Sie sagen auch, die Dominanz der Finanzmärkte müsse zurückgedrängt werden. Wie kann das funktionieren?

Das Entscheidende ist, primär renditeorientierte Shareholder-Banken zu primär gemeinwohlorientierten Stakeholder-Banken zu machen. Sparkassen und Volksbanken etwa könnten eine viel positivere Rolle spielen, als sie es faktisch tun.

Wichtig auch: Schattenbanken und all das, was sich jetzt um den Hype der künstlichen Intelligenz rankt, klar regulieren.

Und noch eine utopische Forderung aus Ihrem Buch: "Die Schere zwischen Arm und Reich muss geschlossen werden, damit alle bei der Transformation mitmachen können." Wie begründen Sie das? Und hat es eine Chance auf Realisierung?

Der Grund ist: Überkonsum und Armut sind im Weltmaßstab die beiden zentralen Treiber von Umweltzerstörung.

Globale Gerechtigkeit bleibt deshalb ein Megathema. Der Überkonsum vieler Reicher ist eklatant, ihr Wohn-, Konsum- und Mobilitätsverhalten oft fragwürdig.

Dass sie hier und da für gute Zwecke spenden und stiften, ist löblich und begrüßenswert. Als Bremer Senator habe ich die Kultur des Mäzenatentums zum Wohle der Stadt immer sehr zu schätzen gewusst. Aber ein Ersatz für die gerechte Besteuerung sehr hoher Kapitaleinkünfte, Vermögen und Erbschaften kann das natürlich nicht sein.

 

Letzte Frage, Herr Loske. Wie könnte das Leben in der "neuen Ökonomie" aussehen?

Ich weiß nicht, ob die ökologische Transformation gelingen wird.
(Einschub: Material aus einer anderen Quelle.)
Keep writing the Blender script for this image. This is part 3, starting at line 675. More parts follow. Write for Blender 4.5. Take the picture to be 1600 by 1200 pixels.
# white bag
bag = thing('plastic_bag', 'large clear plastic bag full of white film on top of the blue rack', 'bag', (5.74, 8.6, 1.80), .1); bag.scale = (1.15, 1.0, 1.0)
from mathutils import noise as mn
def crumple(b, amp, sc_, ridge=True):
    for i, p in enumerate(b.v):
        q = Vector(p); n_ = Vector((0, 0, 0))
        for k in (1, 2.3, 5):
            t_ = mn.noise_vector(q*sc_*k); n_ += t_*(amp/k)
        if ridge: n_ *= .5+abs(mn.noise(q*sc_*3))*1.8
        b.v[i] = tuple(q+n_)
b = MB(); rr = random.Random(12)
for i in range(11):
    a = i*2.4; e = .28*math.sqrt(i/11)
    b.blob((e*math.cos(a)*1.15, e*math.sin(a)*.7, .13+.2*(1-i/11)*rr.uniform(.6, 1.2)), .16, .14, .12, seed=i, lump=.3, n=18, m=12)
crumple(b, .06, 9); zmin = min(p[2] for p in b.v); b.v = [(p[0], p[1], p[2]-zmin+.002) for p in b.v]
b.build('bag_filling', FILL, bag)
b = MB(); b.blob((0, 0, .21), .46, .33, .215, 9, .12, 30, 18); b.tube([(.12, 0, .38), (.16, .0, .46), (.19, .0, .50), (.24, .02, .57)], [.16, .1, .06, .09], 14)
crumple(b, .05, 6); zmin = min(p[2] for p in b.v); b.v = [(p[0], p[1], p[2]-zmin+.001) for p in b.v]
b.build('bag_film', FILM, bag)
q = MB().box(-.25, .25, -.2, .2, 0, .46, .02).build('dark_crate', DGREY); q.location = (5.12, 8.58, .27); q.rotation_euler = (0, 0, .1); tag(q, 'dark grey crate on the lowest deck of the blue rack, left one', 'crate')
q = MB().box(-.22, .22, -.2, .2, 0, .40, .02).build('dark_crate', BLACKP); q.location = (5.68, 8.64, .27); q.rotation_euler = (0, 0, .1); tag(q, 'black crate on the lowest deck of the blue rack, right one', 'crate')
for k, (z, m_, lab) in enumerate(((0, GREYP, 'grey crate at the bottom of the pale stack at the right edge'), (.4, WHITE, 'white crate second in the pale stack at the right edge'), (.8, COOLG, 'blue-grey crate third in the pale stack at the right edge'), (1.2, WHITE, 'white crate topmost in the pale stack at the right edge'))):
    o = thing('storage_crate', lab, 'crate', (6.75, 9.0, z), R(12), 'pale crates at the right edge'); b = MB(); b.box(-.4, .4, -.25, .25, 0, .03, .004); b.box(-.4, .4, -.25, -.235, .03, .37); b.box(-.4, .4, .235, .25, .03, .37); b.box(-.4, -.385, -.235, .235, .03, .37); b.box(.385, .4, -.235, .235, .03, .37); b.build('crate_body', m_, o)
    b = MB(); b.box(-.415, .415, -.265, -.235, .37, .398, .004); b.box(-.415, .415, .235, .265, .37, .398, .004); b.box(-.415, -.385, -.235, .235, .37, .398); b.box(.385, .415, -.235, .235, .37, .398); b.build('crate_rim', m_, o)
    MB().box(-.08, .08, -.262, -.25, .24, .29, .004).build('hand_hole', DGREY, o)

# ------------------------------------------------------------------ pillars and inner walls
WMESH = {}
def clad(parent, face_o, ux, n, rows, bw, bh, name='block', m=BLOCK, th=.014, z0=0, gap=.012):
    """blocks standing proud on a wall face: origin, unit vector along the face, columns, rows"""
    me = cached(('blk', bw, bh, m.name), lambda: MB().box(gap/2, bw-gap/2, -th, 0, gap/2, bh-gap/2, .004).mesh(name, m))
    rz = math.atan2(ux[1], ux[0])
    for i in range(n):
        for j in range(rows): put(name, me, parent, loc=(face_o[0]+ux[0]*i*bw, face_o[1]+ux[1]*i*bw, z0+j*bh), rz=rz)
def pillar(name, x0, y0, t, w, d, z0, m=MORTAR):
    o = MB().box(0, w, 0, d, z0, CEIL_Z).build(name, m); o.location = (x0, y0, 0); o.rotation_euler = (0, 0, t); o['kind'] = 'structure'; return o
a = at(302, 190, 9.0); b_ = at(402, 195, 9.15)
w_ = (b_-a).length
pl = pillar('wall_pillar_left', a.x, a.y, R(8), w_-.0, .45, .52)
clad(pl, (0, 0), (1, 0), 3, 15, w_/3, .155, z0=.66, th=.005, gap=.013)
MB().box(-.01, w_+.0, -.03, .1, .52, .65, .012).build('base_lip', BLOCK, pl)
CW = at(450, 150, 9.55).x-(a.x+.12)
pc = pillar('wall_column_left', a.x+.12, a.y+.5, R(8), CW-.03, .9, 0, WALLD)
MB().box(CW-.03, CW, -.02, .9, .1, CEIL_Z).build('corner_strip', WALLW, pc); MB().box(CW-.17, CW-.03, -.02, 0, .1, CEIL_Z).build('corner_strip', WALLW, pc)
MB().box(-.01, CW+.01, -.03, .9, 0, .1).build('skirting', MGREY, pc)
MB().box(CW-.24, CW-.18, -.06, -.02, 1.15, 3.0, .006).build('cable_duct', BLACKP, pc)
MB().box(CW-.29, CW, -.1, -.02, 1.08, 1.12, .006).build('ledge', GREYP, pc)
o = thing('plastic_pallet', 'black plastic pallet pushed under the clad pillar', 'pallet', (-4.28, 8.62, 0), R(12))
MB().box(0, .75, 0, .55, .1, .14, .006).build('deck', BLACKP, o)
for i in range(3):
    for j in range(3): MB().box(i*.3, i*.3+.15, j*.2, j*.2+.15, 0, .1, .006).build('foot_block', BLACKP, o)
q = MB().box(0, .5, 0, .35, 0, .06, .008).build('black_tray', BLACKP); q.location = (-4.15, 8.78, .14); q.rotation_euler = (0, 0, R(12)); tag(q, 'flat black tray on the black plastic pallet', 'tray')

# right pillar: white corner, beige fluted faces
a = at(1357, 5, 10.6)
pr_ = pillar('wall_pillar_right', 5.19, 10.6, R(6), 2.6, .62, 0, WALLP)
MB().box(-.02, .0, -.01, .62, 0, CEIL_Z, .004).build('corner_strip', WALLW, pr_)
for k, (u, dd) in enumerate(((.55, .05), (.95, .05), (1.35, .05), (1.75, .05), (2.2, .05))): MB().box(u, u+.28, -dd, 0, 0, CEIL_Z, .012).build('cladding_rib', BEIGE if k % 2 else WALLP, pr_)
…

Ich hoffe es.

Eine gute Devise für ein bewusstes Leben in Zeiten der Klimakrise könnte in Anlehnung an Karl Marx so lauten: Morgens Handwerker oder Bauer, mittags Aktivistin oder Forscherin, abends Philosoph oder kritische Kritikerin, ohne je Bauer, Handwerker, Aktivistin, Forscherin, Philosoph oder kritische Kritikerin zu werden.